Anticor was first approved by the ministry to act in this way in 2015. The approval lasts for three years. Another order was signed by Belloubet (in her then role as justice minister) on 15 February 2018. On 14 February this year, the day before the approval would have lapsed, an order was published in the Journal officie l (the French government’s gazette) extending it until 2 April.

Anticor lodged its application for renewal back at the beginning of October 2020. Since then, there has been something of a press campaign against the group, focusing on exactly who funds it. The whisper from those in power is also that Anticor is politically biased. Inevitably, the organisation has had some followers of President Macron in its sights. Another case it has reopened concerns allegations against Macron’s closest official, Alexis Kohler, the Elysée secretary general.

Government officials looking at the application for renewal of that crucial approval asked Anticor for the names of its main financial supporters.

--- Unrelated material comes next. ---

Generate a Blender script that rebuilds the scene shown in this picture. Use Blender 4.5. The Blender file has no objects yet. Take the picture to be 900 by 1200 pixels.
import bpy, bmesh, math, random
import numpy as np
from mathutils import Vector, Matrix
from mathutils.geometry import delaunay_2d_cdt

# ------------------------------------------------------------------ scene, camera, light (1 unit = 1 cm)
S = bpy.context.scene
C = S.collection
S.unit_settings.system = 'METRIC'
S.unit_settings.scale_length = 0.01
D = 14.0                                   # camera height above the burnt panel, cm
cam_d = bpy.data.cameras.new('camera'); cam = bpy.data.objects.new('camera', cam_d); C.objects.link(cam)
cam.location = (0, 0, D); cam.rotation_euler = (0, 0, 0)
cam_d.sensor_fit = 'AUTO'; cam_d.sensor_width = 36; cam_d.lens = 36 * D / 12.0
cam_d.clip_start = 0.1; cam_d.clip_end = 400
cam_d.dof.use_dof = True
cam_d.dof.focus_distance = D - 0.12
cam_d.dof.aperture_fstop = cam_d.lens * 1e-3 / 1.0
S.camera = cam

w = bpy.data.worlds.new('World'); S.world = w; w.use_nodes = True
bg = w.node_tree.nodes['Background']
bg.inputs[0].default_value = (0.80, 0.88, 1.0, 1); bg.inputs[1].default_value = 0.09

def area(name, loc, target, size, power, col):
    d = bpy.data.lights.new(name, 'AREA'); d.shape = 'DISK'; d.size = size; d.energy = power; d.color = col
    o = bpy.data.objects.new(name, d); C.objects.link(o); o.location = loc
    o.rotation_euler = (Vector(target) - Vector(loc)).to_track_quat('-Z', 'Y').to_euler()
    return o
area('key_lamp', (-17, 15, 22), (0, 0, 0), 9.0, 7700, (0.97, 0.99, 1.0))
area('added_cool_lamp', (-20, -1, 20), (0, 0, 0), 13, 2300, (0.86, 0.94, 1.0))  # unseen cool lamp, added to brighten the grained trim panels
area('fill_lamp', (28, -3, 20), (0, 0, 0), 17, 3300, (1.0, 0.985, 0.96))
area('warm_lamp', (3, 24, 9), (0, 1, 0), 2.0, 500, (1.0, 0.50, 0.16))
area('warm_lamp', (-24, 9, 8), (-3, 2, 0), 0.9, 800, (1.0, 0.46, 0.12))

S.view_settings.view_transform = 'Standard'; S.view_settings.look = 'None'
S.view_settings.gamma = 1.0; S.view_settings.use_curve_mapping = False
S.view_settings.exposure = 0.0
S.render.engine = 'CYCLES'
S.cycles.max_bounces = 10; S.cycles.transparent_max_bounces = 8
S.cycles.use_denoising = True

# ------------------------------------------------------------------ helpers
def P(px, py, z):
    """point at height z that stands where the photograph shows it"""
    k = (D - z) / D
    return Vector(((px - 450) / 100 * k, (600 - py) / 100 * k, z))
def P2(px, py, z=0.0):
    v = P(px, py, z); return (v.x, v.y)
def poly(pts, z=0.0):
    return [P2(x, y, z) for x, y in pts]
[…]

Anticor refused to reveal them, but the government persisted. So Anticor went to France’s authority on data protection, the Commission nationale de l'informatique et des libertés (CNIL), which in February backed the organisation’s stance.

The ‘methods of thugs’

It is worth quoting the key sentence in the CNIL decision. It was, it said, “inclined to take a strict interpretation” of the law covering highly personal, sensitive information. “The fact of being a donor associated with the activities of Anticor could indicate a political opinion in the sense of Article 9 of the (European Union’s) General Data Protection Regulation. Such personal information is the object of a particularly protective judicial regime particularly because of the risks run in the event of disclosure.”

One of the reasons why that “protective judicial regime” is there is so that politicians in power cannot just intimidate those working for justice. If they could, that really would mean that the “methods of thugs” ruled the day.